A Marine who served near Haditha in November said it was not unusual for Marines to respond to attacks "running and gunning" and that it was standard practice to spray rooms with gunfire when threatened. "It may be a bad tactic, but it works," he said. "It keeps you alive."


Booman Tribune notes that Sgt. Wuterich's account differs from previous reports of what happened at Haditha in a number of important ways:
    • Previous reports make no mention of the use of fragmentation grenades by the Marines. Iraqi Witnesses claimed only bullets were used to kill civilians.
    • Reuters reported that the US Military confirmed the claim by Haditha doctors that all the civilians were shot.
    • Wuterich claimed that he stopped his team after killing the residents of the second house. Iraqi witnesses claim that Marines moved on to a third house and killed people in there, as well.
    • Wuterich claims that four "military aged men" in an unmarked white car attempted to run away, and were shot while fleeing on foot, pursuant to standard rules of engagement. Iraqi witnesses claimed that the car was a taxi which had arrived on the scene carrying students, and that when the driver put the car in reverse to back away, the Marines fired, killing the four students while they were still in the car.
    • The two accounts also differ on the timing. Wuterich claims that the four men in the car were shot before any Marine entered the houses. The Iraqi witnesses from Haditha claim that the car arrived on the scene after the houses had already been fired upon.
    • Wuterich's account makes no mention of either the Marines burning the houses or of airstrikes dropping bombs on houses, both of which have been previously reported. Alleged images of the victims appear to show blackened corpses with burn marks.

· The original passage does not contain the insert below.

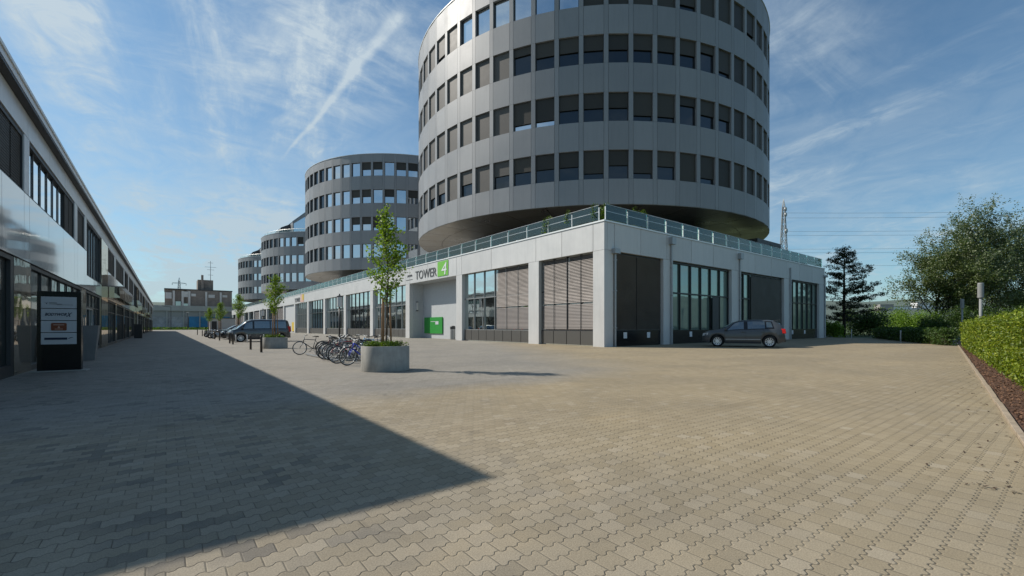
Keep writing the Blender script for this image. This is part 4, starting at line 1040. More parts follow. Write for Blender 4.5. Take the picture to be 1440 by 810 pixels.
def lamp():
    t = thing('street_lamp', None, 'street lamp'); m_ = MB(); m_.tube((0, 0, 0), (0, 0, 2.72), .06, .05, 12); m_.tube((0, 0, 0), (0, 0, .25), .085, .08, 12); m_.build('pole', M['black'], t, smooth=True)
    m_ = MB(); m_.lathe([(.0, 2.72), (.15, 2.72), (.17, 2.76), (.17, 3.45), (.0, 3.45)], n=20); m_.build('lamp_shade', M['lamp'], t, smooth=False)
    m_ = MB(); m_.lathe([(.19, 3.45), (.19, 3.5), (.05, 3.58), (.03, 3.68), (0, 3.68)], n=20); m_.build('cap', M['black'], t); return t
L0 = lamp(); L0.location = (9.9, 33.1, 0); L0['label'] = 'dark street lamp with white cylindrical head rising behind the bicycles'; L0['group'] = 'street lamps with cylindrical heads'
dup(L0, (10.0, 66.0, 0), 0, 'street lamp whose white head shows above the van roof')
def lampR():
    t = thing('street_lamp', None, 'street lamp'); m_ = MB(); m_.tube((0, 0, 0), (0, 0, 2.82), .07, .06, 12); m_.build('pole', M['lamp2'], t, smooth=True)
    m_ = MB(); m_.lathe([(0, 2.82), (.11, 2.82), (.125, 2.86), (.125, 3.58), (.11, 3.62), (0, 3.62)], n=20); m_.build('lamp_shade', M['lamp2'], t, smooth=False); return t
L1 = lampR(); x, y = polar(1379, 23.6); L1.location = (x, y, 0); L1['label'] = 'taller grey lamp post with pale cylindrical head behind the hedge'; L1['group'] = 'grey lamps behind the hedge'
x, y = polar(1353, 37.3); dup(L1, (x, y, 0), 0, 'smaller, farther grey lamp post at the hedge end')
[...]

Cori Dauber, a conservative blogger, says that using overly aggressive rules of engagement that result in civilian deaths is not the same thing as intentionally killing civilians:

What he provides is plenty of grist for the mill, because assuming what he's saying is completely accurate there's quite a debate to be had here over whether or not the Marines are operating with appropriate Rules of Engagement. However, what he's saying also provides a competing narrative that explains Haditha in a completely different light. It's possible that what happened resulted from ROEs that are too aggressive -- or that the Marines misunderstood -- but that's a far cry from "cold-blooded" intentional murder and a far cry from a war crime.

It's really a no-brainer as far as I'm concerned that the rules of engagement are set at Highly Aggressive. The reason for that is not hard to figure out; in fact, the Marine quoted in the last paragraph of my quote from the WaPo names it:

A Marine who served near Haditha in November said it was not unusual for Marines to respond to attacks "running and gunning" and that it was standard practice to spray rooms with gunfire when threatened. "It may be a bad tactic, but it works," he said. "It keeps you alive."

Of course, it's still an open question whether the Marines really were fired at from those houses; if they were not, what was it that made them feel threatened?

If they did have reason to feel threatened, though, what does it say about rules of engagement that allow U.S. soldiers to shoot indiscriminately while running ("running and gunning")? What does it say about the relative value of American and Iraqi lives that kicking in a door and throwing in a fragmentation bomb without knowing who is inside and then, before the smoke has cleared, spraying the room with gunfire, could actually conform with the rules of engagement and not constitute the intentional killing of civilians?

Clearly and unarguably it says that American lives are more important, and are worth more, than Iraqi lives. If you have to kill Iraqi women and children to save a Marine's life, so be it.

That stance contradicts the claim endlessly made by war supporters that Iraqis are not being demonized; that they are not regarded as less than human; that our men and women in Iraq know what Iraqis have gone through and sympathize with them. Most important, the assumption that it's legitimate for Marines to kill innocent Iraqi women and children if those Marines "feel threatened," gives the lie to the notion that the purpose of this war is to free Iraqis from the pain and suffering they have endured for so many years.